→ OBJECTIVE
Everything from the line with "o.color = (cc[0]" to the end of the data should be restated word for word, and nothing before it.
───
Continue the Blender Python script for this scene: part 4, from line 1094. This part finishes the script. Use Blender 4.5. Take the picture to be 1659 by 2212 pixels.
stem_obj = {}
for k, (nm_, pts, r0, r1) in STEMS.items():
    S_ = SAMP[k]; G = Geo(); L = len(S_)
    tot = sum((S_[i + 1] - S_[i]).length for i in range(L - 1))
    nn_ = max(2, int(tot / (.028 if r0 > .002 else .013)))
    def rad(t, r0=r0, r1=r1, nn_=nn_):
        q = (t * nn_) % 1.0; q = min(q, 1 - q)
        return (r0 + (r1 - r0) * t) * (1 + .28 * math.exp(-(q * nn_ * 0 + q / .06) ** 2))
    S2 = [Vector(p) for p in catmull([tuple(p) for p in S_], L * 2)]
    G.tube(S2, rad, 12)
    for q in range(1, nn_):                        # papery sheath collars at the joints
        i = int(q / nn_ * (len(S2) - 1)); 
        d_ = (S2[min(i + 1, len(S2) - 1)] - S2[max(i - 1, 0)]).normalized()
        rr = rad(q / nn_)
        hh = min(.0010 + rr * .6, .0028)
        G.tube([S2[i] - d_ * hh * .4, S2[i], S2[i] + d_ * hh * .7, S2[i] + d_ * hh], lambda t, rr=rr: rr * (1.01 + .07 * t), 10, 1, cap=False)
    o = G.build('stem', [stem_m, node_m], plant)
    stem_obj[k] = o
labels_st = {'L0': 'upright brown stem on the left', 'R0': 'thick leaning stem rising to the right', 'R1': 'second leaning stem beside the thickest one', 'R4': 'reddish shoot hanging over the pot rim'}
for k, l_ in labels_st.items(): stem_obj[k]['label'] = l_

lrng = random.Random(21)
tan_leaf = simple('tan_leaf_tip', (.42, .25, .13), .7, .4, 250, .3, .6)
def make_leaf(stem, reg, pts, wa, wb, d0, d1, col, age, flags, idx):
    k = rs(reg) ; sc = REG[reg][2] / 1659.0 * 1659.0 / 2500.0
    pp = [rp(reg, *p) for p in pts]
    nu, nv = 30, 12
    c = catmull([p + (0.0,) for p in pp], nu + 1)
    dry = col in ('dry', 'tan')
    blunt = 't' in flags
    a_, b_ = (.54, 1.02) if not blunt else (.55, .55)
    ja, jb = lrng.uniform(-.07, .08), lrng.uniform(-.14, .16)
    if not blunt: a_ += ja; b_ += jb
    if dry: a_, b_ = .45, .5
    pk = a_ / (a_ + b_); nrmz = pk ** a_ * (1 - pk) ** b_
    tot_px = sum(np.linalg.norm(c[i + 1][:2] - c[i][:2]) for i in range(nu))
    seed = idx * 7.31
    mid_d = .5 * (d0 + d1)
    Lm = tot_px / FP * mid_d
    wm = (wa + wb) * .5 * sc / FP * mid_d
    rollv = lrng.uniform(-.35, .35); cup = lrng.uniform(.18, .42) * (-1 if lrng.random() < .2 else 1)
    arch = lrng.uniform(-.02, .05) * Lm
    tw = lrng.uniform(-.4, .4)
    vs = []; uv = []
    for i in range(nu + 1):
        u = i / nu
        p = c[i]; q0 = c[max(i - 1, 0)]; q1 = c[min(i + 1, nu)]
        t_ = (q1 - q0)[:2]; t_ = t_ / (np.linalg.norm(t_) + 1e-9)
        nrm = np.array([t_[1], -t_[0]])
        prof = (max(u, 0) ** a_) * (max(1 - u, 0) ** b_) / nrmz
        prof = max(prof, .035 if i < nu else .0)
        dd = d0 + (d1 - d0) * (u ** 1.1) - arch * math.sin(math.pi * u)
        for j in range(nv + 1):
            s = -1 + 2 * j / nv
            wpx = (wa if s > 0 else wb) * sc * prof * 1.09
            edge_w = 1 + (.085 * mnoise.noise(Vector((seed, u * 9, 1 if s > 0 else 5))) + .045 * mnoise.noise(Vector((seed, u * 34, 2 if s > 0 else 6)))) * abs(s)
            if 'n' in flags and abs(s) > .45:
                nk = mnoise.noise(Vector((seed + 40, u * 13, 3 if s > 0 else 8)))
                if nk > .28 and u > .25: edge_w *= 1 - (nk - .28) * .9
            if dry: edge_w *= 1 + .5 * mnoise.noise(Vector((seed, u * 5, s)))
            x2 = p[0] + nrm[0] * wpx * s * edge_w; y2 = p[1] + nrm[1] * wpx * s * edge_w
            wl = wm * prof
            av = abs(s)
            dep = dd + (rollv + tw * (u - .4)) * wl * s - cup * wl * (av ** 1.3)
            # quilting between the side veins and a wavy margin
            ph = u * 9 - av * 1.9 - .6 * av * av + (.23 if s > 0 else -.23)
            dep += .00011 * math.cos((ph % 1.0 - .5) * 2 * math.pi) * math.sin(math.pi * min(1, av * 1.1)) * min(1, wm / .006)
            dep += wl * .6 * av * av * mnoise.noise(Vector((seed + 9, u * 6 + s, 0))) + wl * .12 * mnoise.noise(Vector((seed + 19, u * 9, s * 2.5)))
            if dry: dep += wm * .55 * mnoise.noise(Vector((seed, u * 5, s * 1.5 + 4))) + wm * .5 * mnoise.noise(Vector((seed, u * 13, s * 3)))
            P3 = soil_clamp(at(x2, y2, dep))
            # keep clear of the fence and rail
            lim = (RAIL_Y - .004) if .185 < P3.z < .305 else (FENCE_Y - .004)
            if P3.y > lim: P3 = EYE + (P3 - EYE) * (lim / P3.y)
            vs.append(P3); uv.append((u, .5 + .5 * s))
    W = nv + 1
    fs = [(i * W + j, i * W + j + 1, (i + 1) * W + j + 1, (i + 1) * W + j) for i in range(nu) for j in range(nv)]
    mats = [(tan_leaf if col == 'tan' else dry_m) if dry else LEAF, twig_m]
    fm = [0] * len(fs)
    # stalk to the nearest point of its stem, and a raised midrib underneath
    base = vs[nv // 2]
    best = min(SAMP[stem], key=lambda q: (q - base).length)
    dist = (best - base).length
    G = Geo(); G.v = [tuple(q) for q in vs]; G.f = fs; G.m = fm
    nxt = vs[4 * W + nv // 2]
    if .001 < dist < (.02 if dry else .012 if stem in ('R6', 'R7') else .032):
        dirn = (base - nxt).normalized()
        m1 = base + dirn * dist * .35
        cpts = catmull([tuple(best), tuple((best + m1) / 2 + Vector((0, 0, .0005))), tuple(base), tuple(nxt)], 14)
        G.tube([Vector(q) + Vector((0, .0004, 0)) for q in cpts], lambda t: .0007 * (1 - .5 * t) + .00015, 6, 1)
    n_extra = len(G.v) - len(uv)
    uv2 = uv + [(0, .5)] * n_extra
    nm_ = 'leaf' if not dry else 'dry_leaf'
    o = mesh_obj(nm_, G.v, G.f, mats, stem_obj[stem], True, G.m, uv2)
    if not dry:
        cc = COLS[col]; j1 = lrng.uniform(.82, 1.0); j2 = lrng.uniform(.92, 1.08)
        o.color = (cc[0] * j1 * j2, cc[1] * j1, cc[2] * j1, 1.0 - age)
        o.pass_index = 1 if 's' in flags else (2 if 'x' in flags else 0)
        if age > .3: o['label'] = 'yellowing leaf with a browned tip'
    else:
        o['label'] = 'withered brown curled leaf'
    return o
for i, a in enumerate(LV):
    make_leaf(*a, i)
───
→ RESULT OF THIS TASK
        o.color = (cc[0] * j1 * j2, cc[1] * j1, cc[2] * j1, 1.0 - age)
        o.pass_index = 1 if 's' in flags else (2 if 'x' in flags else 0)
        if age > .3: o['label'] = 'yellowing leaf with a browned tip'
    else:
        o['label'] = 'withered brown curled leaf'
    return o
for i, a in enumerate(LV):
    make_leaf(*a, i)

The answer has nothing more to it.